The company relaunched its innovative SÜBR M50 this summer as the first all natural micro-agglomerated closure that uses a plant-based binder commonly use in the food packaging industry to bind the granules together instead of polymer or polyurethane glues.

This, he says made it more attractive to wineries keen to avoid glues as well as recyclable but biodegradable. “It’s a very powerful concept from natural-to-nature,” he said.

He pointed out that it had been very well received by wineries the middle to higher segments, for whom bottle to bottle consistency is very important, and was comparable in price to good glue-based products already on the market. Sampling was currently “very broad” he added and there were already around 100,000 of the new closures in circulation, being tested in cellars.

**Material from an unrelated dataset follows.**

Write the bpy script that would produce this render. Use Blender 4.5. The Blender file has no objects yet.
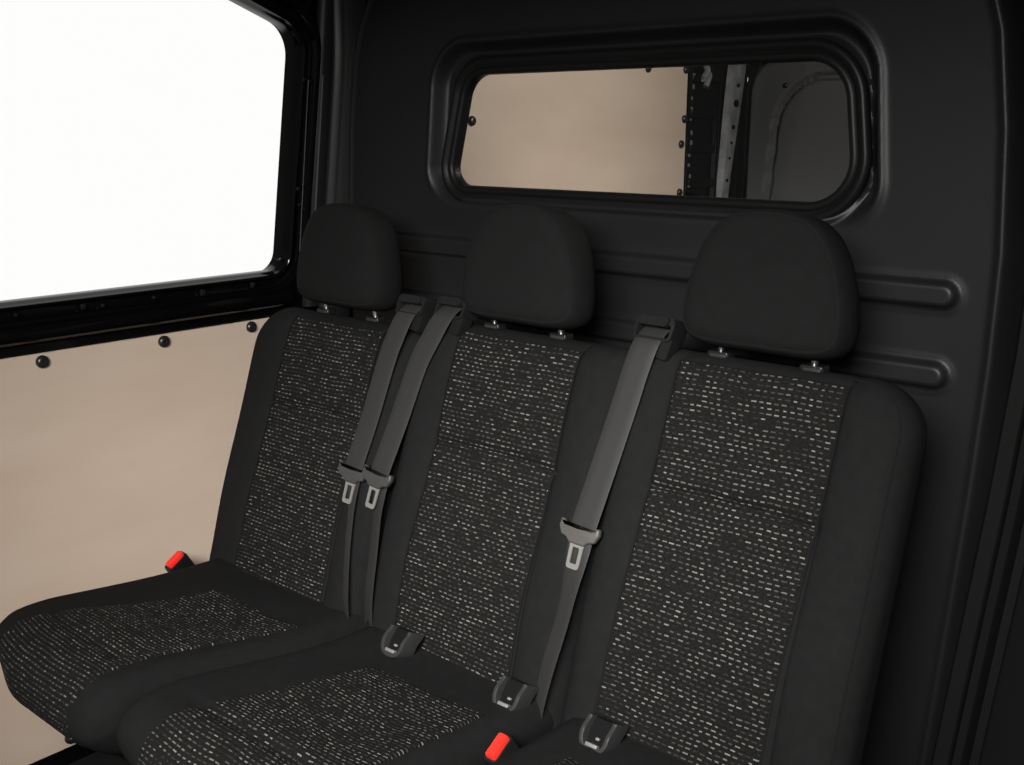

“Most agglomerated or micro-agglomerated products use glue and as there’s very little choice out there, people use it. But they [wineries] want the natural touch and feel and don’t want glue in their products so now there is a glue-free product – that’s very attractive, especially for ecologically-minded companies,” he said.

However he denied it was a “niche” product for the top segment, saying it was likely to enter the mass market and become a $30 million business by 2022.

The company is already planning to scale up production, which will help bring the costs of each unit down – an important consideration to persuade more cost-minded producers to move away from cheaper, inferior products on the market that are likely to have TCA issues.

Ready for change

The market, he says, is ready for the change – and the opportunity is ‘huge”.

“Today there are 4 billion micro-agglomerates out there, almost all of them glue-based, and many wineries want to move away from glue, but there hasn’t been any alternative. ”

“Technically, there’s no-one else out there right now who can offer glue-free micro-agglomerates, but the industry will adopt it. These big waves in our society are interesting, they go under the radar for many years and only the smart people see it, then suddenly they break through and everyone wants to have it – whether that’s a smart phone, a digital camera, or even a car a hundred years ago. It’s the same with sustainability.”

Circular economy

The ultimate aim of sustainability, he said, was to create a circular business in which products were recovered, recycled, and remanufactured.

“We have to become circular, not only with wine closures but more and more with all our products,” Freudenberg said.

By removing the glue commonly used in wine closures, it increased the possibility of second life products, something the team hopes to perfect by 2019.

“The aim is to have a second life product after usage which is as close to the first as possible. If you turn a wine closure into a flowerpot it’s not a very demanding application, but we’re currently working with partners on reusing a Normacorc closure and turning them back into closures. That is the art of recycling.”

This is something not limited to wine closures, he says, but all manufacturers.

“It’s a fundamental principle no one can escape.”